А вот как сам Ельцин вспоминает о тех знаковых для всей дальнейшей жизни днях:
«Да, жизнь изгнанника… И все-таки это была не жизнь на острове. Это был полуостров, и соединяла мой остров с материком небольшая дорожка. Это была людская дорожка, дорожка верных, преданных друзей, многих москвичей, свердловчан, да и людей со всей страны. И их не беспокоило, что их заподозрят в контактах со мной…
Пресса к моему имени проявляла постоянный интерес, за каждое интервью меня обязательно упрекали, поскольку я старался говорить правду. Я не хотел чего-либо скрывать, где-то что-то умалчивать, встречаясь с западными журналистами. Десятилетиями нам все время внушалось, что западная пресса только обманывает, только лжет — делает все, чтобы написать про нас гадости и вранье. На самом деле представителей серьезной западной журналистики чаще всего отличает компетентность, глубокий профессионализм, безукоризненное следование журналистской этике, я не говорю про «желтую» прессу, с ней, к сожалению, мне тоже пришлось повстречаться.

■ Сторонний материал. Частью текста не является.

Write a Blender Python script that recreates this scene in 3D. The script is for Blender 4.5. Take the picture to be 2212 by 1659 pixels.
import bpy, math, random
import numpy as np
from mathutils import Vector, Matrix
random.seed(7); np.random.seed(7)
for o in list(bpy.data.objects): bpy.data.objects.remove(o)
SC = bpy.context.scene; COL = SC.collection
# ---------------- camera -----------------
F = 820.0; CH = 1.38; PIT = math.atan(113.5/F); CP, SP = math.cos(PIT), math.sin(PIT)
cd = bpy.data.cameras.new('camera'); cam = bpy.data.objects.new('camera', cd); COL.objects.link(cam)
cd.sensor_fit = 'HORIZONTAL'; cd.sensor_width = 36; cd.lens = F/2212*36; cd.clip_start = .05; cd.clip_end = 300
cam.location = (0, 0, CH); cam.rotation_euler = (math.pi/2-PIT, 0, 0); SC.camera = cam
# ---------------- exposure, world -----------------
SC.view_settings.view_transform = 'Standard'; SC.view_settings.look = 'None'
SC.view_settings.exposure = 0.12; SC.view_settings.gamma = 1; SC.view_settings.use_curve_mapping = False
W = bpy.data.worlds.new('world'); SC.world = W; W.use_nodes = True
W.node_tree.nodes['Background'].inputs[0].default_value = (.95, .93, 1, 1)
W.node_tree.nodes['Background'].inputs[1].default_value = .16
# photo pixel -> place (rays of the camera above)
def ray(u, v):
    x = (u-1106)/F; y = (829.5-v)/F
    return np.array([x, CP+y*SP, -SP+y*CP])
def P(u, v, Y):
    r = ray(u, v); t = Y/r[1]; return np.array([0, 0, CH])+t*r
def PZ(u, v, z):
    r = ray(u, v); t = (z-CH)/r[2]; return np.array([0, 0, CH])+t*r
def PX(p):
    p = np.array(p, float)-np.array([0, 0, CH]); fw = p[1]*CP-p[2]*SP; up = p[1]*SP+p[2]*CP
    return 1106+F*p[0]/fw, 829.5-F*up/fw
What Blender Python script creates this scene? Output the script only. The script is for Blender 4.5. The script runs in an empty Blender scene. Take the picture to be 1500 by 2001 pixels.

Я достаточно спокойно, философски, относился к тому, что наша пресса обходит меня вниманием: я знал, журналисты тут ни при чем. Я видел, наоборот, как газетчики пытались пробить материалы через свое руководство, где было бы хоть слово обо мне или маленький абзац. Но материалы эти все равно из номера снимались, а журналисты нередко шли на серьезные конфликты. Но были и другие статьи — злые, несправедливые…
Несмотря на опалу и, по сути, политическую ссылку, меня пригласили в Высшую комсомольскую школу — встретиться со слушателями, молодыми ребятами и девчатами. Пробивали они это очень тяжело. Первым проявил инициативу Юрий Раптанов, секретарь комитета комсомола ВКШ, его поддержали почти все учащиеся, кстати, большинство коммунисты, ребята очень зрелые, умные, энергичные.
Сначала секретарь комитета пришел к ректору. Тот замахал руками: «Ты что, Ельцина приглашать?!» Но Юра стал настаивать, обратился в партком. Секретарь парткома был настроен несколько иначе, более прогрессивно, что ли, он предложил: давайте обсудим этот вопрос на парткоме. И там решили пригласить Ельцина на встречу. Ректор, видя, что все голосуют «за», и понимая, что если он один скажет «против», то ему трудно будет работать в этом коллективе, тоже проголосовал «за». Студенты позвонили мне, и мы договорились о дне и времени встречи. Конечно, все об этом узнали, и прежде всего в ЦК ВЛКСМ, мне сообщили, что будто первый секретарь ЦК комсомола. В. Мироненко два раза приезжал в ВКШ, чтобы не допустить этой встречи. Тем не менее ребята не послушали его.